The spell Steel Wind Strike only make you teleport after all the attacks are made as written. So not from any distance, but from up to 30 feet away.
But let's not regress, the point is that it can even be a melee spell attack from afar like Thorn Whip for exemple.
I somehow get the idea that in this whole game combat is the only instance that you make the roll and then declare your intent.
In all other instances you make the declaration of what you want to do and then roll.
I get the idea that this is just an assumed instance in order to favor the player.
The excuse that it slows things down is a bit much since your only going to be declaring a non lethal strike when you think the victim is close to 0, not during the whole of combat. Unless of course your adding in an instant knockout rule and hoping to knock out a 20th level NPC with one blow to the head from behind. And then in that case your only doing it on the first attack, because if it fails your into full combat.
Imo combat flows better when the player just calls it at 0. Sure, it helps the DM narrate a little if they know the intent from the start, but players constantly saying “I attack nonlethally” is pointless and imo more disruptive to the flow.
You can even Knock a Creature Out while Grappling or Shoving if you're able to somehow deal damage during such special melee attack.

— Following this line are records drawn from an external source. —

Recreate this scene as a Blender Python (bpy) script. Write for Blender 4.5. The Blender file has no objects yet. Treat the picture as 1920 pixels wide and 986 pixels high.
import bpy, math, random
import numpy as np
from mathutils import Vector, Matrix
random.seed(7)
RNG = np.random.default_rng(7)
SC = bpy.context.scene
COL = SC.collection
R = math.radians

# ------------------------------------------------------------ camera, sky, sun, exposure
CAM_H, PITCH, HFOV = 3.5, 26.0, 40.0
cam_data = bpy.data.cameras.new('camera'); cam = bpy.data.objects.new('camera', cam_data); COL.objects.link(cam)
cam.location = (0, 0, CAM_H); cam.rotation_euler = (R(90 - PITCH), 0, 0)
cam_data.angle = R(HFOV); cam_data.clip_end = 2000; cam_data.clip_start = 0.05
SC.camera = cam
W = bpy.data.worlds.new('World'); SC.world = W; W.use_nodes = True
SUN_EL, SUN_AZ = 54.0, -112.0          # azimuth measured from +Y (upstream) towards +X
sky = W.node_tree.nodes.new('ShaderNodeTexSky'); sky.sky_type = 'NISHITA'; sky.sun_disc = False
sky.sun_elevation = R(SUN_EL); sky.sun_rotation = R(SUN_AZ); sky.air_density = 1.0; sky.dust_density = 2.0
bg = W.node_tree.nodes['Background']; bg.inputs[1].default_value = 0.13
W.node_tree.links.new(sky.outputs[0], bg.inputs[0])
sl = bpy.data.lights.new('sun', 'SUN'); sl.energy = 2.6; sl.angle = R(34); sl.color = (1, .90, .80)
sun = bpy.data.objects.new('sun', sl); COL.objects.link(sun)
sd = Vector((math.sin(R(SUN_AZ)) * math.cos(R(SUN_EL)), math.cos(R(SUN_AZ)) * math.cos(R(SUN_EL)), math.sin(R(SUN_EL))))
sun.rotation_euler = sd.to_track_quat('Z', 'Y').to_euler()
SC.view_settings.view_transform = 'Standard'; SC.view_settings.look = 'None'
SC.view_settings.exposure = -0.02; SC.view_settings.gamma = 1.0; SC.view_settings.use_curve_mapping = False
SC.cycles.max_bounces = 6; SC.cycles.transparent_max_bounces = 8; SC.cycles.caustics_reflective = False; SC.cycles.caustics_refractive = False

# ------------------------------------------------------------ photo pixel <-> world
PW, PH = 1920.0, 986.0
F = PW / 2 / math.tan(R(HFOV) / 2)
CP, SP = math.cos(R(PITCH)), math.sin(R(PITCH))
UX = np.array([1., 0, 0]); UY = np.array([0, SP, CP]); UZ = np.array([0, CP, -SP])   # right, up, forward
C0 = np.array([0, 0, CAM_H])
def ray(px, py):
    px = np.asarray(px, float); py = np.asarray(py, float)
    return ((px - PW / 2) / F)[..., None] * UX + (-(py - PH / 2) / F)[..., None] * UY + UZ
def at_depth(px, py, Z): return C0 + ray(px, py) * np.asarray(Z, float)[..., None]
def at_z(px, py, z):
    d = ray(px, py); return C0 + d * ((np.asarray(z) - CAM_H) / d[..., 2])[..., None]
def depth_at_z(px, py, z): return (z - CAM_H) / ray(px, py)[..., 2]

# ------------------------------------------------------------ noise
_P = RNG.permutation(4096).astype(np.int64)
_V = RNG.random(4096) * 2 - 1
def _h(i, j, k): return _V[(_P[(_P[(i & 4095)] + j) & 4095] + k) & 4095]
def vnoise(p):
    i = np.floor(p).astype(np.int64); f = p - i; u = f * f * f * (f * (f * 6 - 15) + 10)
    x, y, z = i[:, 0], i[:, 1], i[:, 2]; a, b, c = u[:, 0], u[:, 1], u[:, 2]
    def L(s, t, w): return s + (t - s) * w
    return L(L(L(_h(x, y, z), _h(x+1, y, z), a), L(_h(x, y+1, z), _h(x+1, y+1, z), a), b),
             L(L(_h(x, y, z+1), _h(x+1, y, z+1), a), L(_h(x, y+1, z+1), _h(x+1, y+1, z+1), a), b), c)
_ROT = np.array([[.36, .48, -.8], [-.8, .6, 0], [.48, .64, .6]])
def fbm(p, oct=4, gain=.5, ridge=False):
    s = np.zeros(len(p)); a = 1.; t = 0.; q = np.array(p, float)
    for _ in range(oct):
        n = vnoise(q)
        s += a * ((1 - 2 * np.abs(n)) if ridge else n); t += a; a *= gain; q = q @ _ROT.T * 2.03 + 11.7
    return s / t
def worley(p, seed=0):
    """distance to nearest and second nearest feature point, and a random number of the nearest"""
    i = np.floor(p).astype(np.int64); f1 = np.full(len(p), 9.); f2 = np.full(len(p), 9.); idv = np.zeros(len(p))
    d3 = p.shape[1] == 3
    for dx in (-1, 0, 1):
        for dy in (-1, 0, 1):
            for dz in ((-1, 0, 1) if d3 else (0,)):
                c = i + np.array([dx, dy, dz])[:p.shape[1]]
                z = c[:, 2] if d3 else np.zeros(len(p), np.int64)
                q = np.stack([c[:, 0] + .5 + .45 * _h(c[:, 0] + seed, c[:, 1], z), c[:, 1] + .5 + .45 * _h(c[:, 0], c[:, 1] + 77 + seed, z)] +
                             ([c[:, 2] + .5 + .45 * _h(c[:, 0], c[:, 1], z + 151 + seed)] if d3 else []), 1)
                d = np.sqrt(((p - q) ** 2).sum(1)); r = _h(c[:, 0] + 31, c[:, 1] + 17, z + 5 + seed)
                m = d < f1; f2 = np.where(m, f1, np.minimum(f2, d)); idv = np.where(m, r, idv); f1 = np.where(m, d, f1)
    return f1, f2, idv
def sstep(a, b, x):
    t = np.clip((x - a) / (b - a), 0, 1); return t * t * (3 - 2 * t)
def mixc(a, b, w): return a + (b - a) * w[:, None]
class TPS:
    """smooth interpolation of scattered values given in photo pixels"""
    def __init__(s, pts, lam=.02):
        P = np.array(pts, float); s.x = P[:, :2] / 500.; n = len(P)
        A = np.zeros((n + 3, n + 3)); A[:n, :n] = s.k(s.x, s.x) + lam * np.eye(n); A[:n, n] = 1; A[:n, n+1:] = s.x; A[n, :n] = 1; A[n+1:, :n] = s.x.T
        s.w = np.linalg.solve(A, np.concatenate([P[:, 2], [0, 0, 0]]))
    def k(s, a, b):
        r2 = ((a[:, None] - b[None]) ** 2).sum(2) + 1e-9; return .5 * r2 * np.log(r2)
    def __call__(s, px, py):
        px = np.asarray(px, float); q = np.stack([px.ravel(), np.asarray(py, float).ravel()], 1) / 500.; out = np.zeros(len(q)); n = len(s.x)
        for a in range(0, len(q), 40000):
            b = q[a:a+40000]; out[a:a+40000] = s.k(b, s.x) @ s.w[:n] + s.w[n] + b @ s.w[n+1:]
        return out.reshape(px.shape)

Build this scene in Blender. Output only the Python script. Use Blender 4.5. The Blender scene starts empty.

Personally as for narrative vs mechanic, i always tend to first support mechanic and make the narrative fit rather than change mechanic to make it fit with the narrative, especially if it's disruptive to the game flow like The_Ace_of_Rogues said.
I don't mean to get too far off of the original topic but it's my understanding that this is supposed to never be a thing in 5e. Any declaration of an aggressive action results in a roll for initiative before such action is resolved. People should feel free to correct me if I'm wrong on that. I do understand that out-of-combat attacks are common practice in a lot of games, but I'm pretty sure the rules do not support that.